The world reacts to the true love of God’s commandments with anger and conflict because they do not acknowledge the loving gift of God’s Spirit. They do not have the Holy Spirit active in love because they reject God’s Word. “The world cannot receive [Him] because it neither sees Him nor knows Him. You know Him, for He dwells with you and will be in you” (John 14:17). Because the Holy Spirit is active when you hear the Word of God, He is active in you insofar as you hear God’s Word, that is, attending to preaching and the reading of the Bible.
With the gift of the Holy Spirit, the Helper, the Spirit of Truth, we see Jesus even though He has ascended out of our sight. We continue to see His gifts of mercy and compassion. We continue to hear His words of forgiveness and salvation. We see His sacrifice for our sins on the cross and His victorious resurrection from the dead. We see Him ascended into heaven and we wait for His coming as He promised.

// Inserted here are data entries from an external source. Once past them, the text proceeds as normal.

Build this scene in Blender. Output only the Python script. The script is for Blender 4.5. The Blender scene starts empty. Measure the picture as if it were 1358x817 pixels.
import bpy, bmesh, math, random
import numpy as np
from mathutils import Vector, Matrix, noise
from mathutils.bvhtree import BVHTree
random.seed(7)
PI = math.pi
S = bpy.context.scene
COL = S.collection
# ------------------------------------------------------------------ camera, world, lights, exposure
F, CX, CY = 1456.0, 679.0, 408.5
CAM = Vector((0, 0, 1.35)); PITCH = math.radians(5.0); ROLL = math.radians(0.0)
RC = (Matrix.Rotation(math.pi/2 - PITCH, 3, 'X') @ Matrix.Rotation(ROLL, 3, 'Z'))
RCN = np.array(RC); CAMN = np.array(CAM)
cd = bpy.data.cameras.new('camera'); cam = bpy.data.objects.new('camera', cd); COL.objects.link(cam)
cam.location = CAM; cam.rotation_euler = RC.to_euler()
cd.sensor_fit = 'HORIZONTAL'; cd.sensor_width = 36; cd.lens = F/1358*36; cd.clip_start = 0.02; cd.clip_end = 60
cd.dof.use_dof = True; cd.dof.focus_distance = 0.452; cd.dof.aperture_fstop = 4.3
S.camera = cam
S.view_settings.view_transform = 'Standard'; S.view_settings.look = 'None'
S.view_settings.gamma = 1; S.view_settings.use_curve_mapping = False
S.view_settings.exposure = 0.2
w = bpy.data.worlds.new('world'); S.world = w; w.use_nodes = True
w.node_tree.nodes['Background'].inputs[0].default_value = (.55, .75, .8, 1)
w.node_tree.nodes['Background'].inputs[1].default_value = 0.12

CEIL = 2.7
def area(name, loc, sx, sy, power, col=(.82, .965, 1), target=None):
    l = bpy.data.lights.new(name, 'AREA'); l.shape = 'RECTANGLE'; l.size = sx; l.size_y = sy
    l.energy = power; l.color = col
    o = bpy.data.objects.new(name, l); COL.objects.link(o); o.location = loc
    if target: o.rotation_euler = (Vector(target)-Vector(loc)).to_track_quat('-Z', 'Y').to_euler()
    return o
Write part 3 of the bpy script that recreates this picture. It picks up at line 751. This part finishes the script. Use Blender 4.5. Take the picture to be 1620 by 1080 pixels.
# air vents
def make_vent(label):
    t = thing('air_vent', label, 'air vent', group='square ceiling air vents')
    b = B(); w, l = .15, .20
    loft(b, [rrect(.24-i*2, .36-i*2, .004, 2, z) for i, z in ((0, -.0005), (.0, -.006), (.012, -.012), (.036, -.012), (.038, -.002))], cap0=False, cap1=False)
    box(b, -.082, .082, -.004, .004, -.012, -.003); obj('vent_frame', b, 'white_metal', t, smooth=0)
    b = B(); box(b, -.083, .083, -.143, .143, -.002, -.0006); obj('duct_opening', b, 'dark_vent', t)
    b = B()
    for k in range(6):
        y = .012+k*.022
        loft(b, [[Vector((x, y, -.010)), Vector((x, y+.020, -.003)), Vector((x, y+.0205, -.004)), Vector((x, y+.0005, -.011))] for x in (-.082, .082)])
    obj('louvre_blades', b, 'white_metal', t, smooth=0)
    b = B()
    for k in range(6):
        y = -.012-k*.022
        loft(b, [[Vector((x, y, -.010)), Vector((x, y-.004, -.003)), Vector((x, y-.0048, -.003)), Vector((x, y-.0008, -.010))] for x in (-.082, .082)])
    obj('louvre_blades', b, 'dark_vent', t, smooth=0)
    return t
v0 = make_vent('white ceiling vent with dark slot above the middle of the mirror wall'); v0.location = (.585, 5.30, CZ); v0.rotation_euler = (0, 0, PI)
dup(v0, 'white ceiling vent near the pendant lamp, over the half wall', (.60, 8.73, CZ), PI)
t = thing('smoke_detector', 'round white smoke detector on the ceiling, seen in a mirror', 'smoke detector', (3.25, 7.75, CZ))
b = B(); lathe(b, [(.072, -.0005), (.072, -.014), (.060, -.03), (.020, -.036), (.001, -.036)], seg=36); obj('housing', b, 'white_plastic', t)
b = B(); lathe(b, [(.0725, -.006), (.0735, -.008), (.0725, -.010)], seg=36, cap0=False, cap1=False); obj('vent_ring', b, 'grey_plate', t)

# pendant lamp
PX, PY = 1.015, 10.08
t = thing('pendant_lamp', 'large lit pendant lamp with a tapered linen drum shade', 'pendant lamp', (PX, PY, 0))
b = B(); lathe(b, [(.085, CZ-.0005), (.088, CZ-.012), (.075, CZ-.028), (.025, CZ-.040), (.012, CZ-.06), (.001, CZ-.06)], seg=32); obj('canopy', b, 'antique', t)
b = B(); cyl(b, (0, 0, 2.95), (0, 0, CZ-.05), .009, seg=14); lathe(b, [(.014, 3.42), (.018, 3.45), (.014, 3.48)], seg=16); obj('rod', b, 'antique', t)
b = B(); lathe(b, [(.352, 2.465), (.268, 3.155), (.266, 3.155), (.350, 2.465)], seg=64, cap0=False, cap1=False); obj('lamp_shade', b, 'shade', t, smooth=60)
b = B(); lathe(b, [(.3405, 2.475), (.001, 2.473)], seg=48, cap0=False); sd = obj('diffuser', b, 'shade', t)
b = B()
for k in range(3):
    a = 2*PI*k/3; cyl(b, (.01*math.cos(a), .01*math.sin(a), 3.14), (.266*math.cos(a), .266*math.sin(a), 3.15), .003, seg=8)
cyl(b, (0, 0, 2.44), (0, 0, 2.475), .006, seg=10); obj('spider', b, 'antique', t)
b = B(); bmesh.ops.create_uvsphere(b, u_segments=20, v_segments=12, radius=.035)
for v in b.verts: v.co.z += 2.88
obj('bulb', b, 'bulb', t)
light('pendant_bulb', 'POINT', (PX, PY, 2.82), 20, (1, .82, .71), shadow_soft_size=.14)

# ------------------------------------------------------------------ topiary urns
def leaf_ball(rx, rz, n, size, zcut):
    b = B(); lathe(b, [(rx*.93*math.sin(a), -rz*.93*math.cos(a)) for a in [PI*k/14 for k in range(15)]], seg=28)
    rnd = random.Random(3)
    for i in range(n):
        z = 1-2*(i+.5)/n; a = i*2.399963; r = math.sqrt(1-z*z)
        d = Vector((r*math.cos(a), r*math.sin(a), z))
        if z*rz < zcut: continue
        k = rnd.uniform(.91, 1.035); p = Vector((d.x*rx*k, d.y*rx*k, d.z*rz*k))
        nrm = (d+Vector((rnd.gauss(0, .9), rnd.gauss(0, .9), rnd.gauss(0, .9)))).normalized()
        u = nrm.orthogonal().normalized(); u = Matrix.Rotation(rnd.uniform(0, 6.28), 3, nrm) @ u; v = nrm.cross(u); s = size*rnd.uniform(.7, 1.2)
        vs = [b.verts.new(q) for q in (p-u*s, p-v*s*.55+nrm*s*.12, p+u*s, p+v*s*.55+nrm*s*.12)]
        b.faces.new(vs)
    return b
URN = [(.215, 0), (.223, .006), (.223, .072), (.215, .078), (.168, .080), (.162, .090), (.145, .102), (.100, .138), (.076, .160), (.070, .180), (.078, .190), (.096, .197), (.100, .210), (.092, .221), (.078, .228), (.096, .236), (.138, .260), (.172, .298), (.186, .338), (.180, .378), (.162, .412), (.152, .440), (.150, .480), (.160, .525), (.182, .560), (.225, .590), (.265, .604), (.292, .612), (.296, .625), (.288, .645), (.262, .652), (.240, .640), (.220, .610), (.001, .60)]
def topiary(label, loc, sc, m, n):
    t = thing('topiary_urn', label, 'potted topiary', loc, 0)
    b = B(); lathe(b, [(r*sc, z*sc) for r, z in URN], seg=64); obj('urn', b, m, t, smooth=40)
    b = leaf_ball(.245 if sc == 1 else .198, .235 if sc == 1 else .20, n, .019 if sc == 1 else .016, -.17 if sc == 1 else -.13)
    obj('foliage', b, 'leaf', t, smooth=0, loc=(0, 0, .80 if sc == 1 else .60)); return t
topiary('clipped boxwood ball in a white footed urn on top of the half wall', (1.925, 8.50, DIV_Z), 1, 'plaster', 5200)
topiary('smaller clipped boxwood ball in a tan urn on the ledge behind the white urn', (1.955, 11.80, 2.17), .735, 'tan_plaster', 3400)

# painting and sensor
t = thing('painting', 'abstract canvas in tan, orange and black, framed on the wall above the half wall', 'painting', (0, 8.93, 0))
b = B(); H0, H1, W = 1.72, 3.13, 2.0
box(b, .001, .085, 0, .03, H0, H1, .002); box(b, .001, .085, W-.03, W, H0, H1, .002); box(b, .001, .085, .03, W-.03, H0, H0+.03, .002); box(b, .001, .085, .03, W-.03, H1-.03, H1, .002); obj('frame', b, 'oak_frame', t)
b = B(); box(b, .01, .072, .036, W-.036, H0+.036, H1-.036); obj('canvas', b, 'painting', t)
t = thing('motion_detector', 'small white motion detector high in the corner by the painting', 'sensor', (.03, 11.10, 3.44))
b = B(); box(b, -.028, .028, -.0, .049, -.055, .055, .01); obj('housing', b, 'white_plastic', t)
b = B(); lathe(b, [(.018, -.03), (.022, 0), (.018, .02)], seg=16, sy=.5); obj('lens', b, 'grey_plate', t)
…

The love of God remains with us because the Holy Spirit, active in the Word of God, helps us to keep Jesus in view. He helps us to see Jesus in the places where He promised to be. He helps us to see Jesus in water and bread and wine and to hear His voice from pastors and parents and friends. With the Holy Spirit we remain aware of God’s continuing love to us, received as we keep His commandments to trust in Him, call upon Him, and hear His consoling words of forgiveness and grace.
With the Holy Spirit we continue to return to the commandments in order to truly love one another. Jesus said, “Whoever has My commandments and keeps them, he it is who loves Me. And he who loves Me will be loved by My Father, and I will love him and manifest Myself to him” (14:21).